Okay then. Let me summarize.

100 to 0% gets you 300 miles.
Peak charge speeds are only 10-80%.
Headwinds matter a lot. Stay above 20% for safety.
Now your only have 60% of your battery available for each leg.
That 300miles is now 180.
Half that is 90miles. Best case.
Real world? Yah, 60-80 miles available between charges.

Peak charge speeds are only 10-80%

  1. Peak charge rates vary by vehicle, but most are <10%

  2. You may have missed that we were discussing faster charging speeds.

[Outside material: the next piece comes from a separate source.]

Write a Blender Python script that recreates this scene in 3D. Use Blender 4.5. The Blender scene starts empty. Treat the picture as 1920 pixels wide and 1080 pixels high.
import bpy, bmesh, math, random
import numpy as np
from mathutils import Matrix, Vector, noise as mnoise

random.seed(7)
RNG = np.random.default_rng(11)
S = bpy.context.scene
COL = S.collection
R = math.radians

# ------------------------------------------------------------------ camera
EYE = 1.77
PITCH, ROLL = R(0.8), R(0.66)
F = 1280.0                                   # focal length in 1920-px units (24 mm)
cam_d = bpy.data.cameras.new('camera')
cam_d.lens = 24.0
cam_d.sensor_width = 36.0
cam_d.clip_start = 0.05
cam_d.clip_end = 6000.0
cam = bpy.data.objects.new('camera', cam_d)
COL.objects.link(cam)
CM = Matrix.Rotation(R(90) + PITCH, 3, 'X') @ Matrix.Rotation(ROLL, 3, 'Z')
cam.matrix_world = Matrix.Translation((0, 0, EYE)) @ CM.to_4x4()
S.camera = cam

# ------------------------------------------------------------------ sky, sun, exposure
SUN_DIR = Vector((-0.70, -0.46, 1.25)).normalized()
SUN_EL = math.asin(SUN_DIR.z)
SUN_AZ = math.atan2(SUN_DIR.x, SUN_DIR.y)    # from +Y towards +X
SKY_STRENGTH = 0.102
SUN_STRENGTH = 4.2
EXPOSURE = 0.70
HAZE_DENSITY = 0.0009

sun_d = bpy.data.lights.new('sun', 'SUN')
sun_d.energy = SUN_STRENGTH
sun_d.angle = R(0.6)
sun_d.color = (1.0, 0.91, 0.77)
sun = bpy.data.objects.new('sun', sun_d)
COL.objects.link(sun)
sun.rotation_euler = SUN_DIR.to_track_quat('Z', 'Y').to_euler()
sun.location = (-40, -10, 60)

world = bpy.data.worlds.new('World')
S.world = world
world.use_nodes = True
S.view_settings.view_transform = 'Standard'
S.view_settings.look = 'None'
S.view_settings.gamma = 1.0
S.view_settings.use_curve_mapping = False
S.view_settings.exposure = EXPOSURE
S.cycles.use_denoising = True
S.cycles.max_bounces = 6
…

Headwinds matter a lot. Stay above 20% for safety

Any decent trip planner is going to account for headwinds. The 10% arrival accounts for margins of error in those calculations.

From the article:

Our first trailer got about 1.0 miles/kWh towing at 65 mph (our ABRP reference figure). When we swapped to the 7,000-pound inTech, our efficiency dropped down to 0.9 miles/kWh. If you are doing the math at home, 0.9 miles/kWh means a 130 kWh battery pack (the standard “extended range” packs you find in trucks like the F-150 Lightning or Rivian R1T) will give you about 117 miles of total range from 100% to completely dead. A Tesla Cybertruck’s 123 kWh battery does a few miles less.

But out in the real world, you never drive from 100% to 0%.

If you had read the article, you'd also have second hand experience that 80 miles is the appropriate real-world range for towing RVs.

That is absolutely incorrect. I have towed 9,000lbs numerous times and yielded 225-250mi of range.

I will agree that the Ford Lightning and Cybertruck are garbage though.

If you had read my comment, you'd know that I have lived this experience, and no, it isn't.